Caro presidente Monti, sappiamo che le lettere aperte ai potenti, in genere, finiscono nei cestini dei suddetti potenti troppo presi dai grandi affari di Stato per dare retta a giornalistici piagnistei.
Ma se ci permettiamo di importunarla è perché nella memorabile conferenza stampa sulla manovra (quella che passerà alla storia più per le lacrime della ministra Fornero che per il sangue spillato a contribuenti e pensionati), Lei annunciò immediati tagli ai costi della politica, poiché si rendeva conto che a un Paese costretto a subire l’arroganza della cosiddetta casta non si poteva chiedere di svenarsi senza prima avere tagliato un po’ le unghie ai rapaci in auto blu.

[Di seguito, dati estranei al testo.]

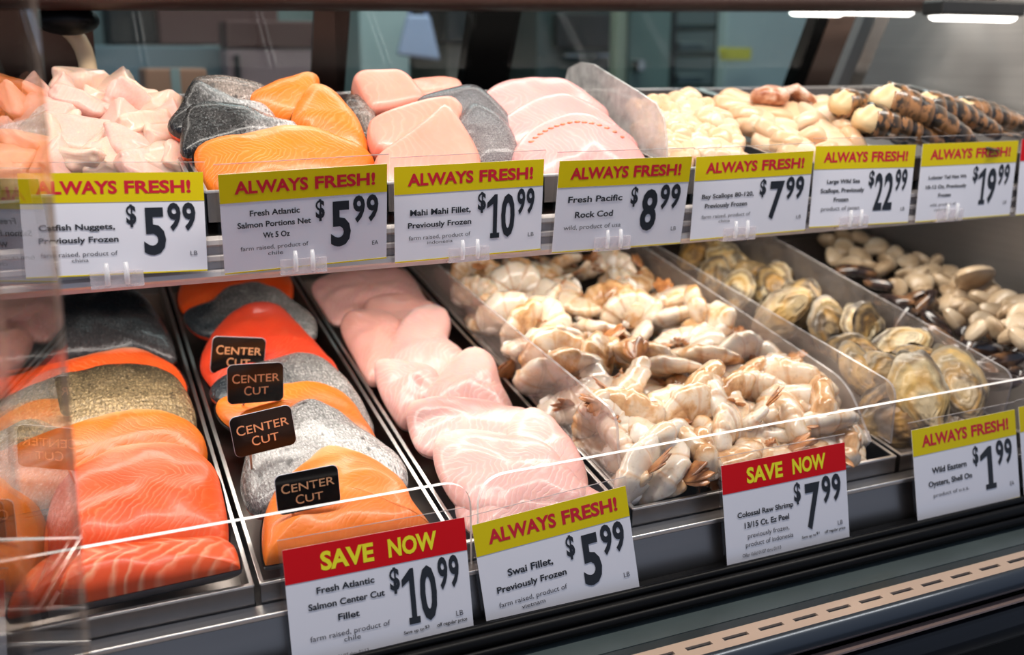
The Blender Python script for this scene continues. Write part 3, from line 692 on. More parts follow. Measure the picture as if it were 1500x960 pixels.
for lab, out, lift, al, top, a, b, kw in (
    ('thin pale mahi mahi piece lying at the back of its heap', [(585, 130), (640, 123), (672, 126), (680, 140), (620, 155)], .042, 24, .014, FLE(MAHI), ('underside', MAHI_E), {}),
    ('square mahi mahi block tilted on top of the heap with orange end face', [(513, 127), (522, 119), (580, 116), (597, 126), (626, 162), (575, 176), (540, 180), (526, 156)], .040, 42, .024, FLE(MAHI), ('underside', MAHI_E), {}),
    ('grey mahi mahi piece lying skin up, arching over the back of the heap', [(610, 150), (660, 133), (690, 129), (712, 142), (742, 172), (757, 207), (758, 240), (720, 245), (680, 200), (640, 175)], .036, 40, .018, SKU(MAHI_S), FLE(MAHI), {}),
    ('speckled grey mahi mahi piece lying skin up beside the pink blocks', [(665, 190), (686, 158), (702, 160), (732, 180), (752, 207), (757, 240), (730, 255), (700, 250), (680, 215)], .032, 42, .02, SKU(MAHI_S), FLE(MAHI), {}),
    ('long mahi mahi block with reddish spot behind the pointed block', [(537, 186), (600, 162), (660, 151), (677, 170), (672, 190), (640, 225), (580, 245), (545, 230), (536, 206)], .030, 44, .022, FLE(MAHI), ('underside', MAHI_E), {}),
    ('pointed pink mahi mahi block standing right behind its price sign', [(540, 246), (580, 216), (620, 186), (646, 162), (660, 172), (690, 220), (702, 248), (695, 305), (560, 305)], .022, 46, .024, FLE(MAHI), ('underside', MAHI_E), {})):
    fil(lab, out, lift, al, top, a, b, MG, name='mahi_mahi_piece', sharp='grey' not in lab, p=5 if 'grey' not in lab else 2.6, wob=.0008, **up, **kw)
KG = 'rock cod fillets'
cods = []
for lab, out, lift, al, top in (
    ('pink rock cod fillet with crumbly pale edge at the back of the heap', [(708, 142), (738, 121), (790, 116), (832, 122), (862, 140), (890, 175), (800, 195), (740, 195), (720, 167)], .036, 44, .014),
    ('deep pink rock cod fillet in the middle of three', [(725, 190), (765, 155), (815, 140), (862, 152), (905, 187), (930, 222), (800, 235), (735, 220)], .031, 48, .014),
    ('pale pink rock cod fillet with orange dotted line right behind its sign', [(752, 222), (785, 186), (838, 168), (885, 180), (924, 207), (946, 238), (950, 262), (900, 290), (770, 290), (752, 262)], .022, 52, .016)):
    cods.append(fil(lab, out, lift, al, top, FLE(COD), ('underside', COD), KG, upper=True, name='rock_cod_fillet', wob=.0024))
bl = bmesh.new(); M = cods[2].matrix_basis.copy()
BLOOD = plain('orange_bloodline', (.85, .22, .10), .35)
pl = Plane(cods[2].location, 52)
from mathutils.bvhtree import BVHTree
cm = cods[2].children[0].data; bv = BVHTree.FromPolygons([v.co for v in cm.vertices], [tuple(q.vertices) for q in cm.polygons])
for k in range(15):
    q = k / 14; px = 774 * (1 - q) ** 2 + 2 * 820 * q * (1 - q) + 905 * q * q; py = 216 * (1 - q) ** 2 + 2 * 166 * q * (1 - q) + 208 * q * q
    a = pl.loc(px, py); t = bmesh.new(); bmesh.ops.create_icosphere(t, subdivisions=1, radius=1, matrix=Matrix.Translation((a.x, a.y, (bv.ray_cast(Vector((a.x, a.y, .1)), Vector((0, 0, -1)))[0] or Vector((0, 0, 0))).z)) @ Matrix.Diagonal((.0046, .002, .0009, 1)))
    add(bl, smooth(t))
obj('blood_line', bl, BLOOD, cods[2])

# -- catfish nuggets: irregular cut chunks
def chunk_mesh(seed, flat=.62):
    r = random.Random(seed); bm = bmesh.new(); bmesh.ops.create_cube(bm, size=2)
    for v in bm.verts: v.co = Vector((v.co.x * r.uniform(.6, 1.05), v.co.y * r.uniform(.55, 1.0), v.co.z * r.uniform(.45, 1) * flat)) + Vector((r.uniform(-.15, .15), r.uniform(-.15, .15), 0))
    bmesh.ops.bevel(bm, geom=bm.edges[:], offset=.26, segments=3, affect='EDGES', profile=.5)
    bmesh.ops.triangulate(bm, faces=bm.faces[:]); bmesh.ops.subdivide_edges(bm, edges=bm.edges[:], cuts=1, use_grid_fill=True)
    for v in bm.verts:
        q = v.co * 1.7 + Vector((seed * 2.1, 0, seed)); v.co += v.co.normalized() * (noise.noise(q) * .26 + noise.noise(q * 2.3) * .12 + noise.noise(q * 5) * .035)
    return smooth(bm)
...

Non parleremo della strombazzata abolizione delle province, poi rinviata alle calende greche (è solo da mezzo secolo che se ne parla), che attribuiamo al suo candore tecnico.
Il fatto è che ciò che resta dell’Italia tramortita dallo spread viene spolpato allegramente da quei plotoni di cavallette fameliche che prosperano indisturbate nei bassifondi dei Palazzi. Ci domandiamo come Lei e il suo governo possiate rimanere insensibili di fronte a quanto, per esempio, sta accadendo alla Regione Lazio, dove gli onesti amministratori guidati dalla proba Polverini con una mano frugano nelle tasche dei cittadini che dovranno pagare ancora di più benzina, bollo auto e Irpef; mentre con l’altra regalano fior di pensioni e di vitalizi ad assessori “esterni” e consiglieri decaduti, senza dimenticare di arrotondarsi le indennità, cosicché lo stipendio di un consigliere arriva a 10 mila euro più diaria mensile più spese di segreteria.
Caro Presidente, è solo l’esempio più macroscopico e indecente di una casta che ingrassa sulla pelle dei più deboli. Fino a quando saremo costretti a sopportare una tale vergogna, approvata per giunta con tale protervia? Se Lei non ha il potere per intervenire (conosciamo l’obiezione), faccia almeno sentire la sua voce. È così difficile?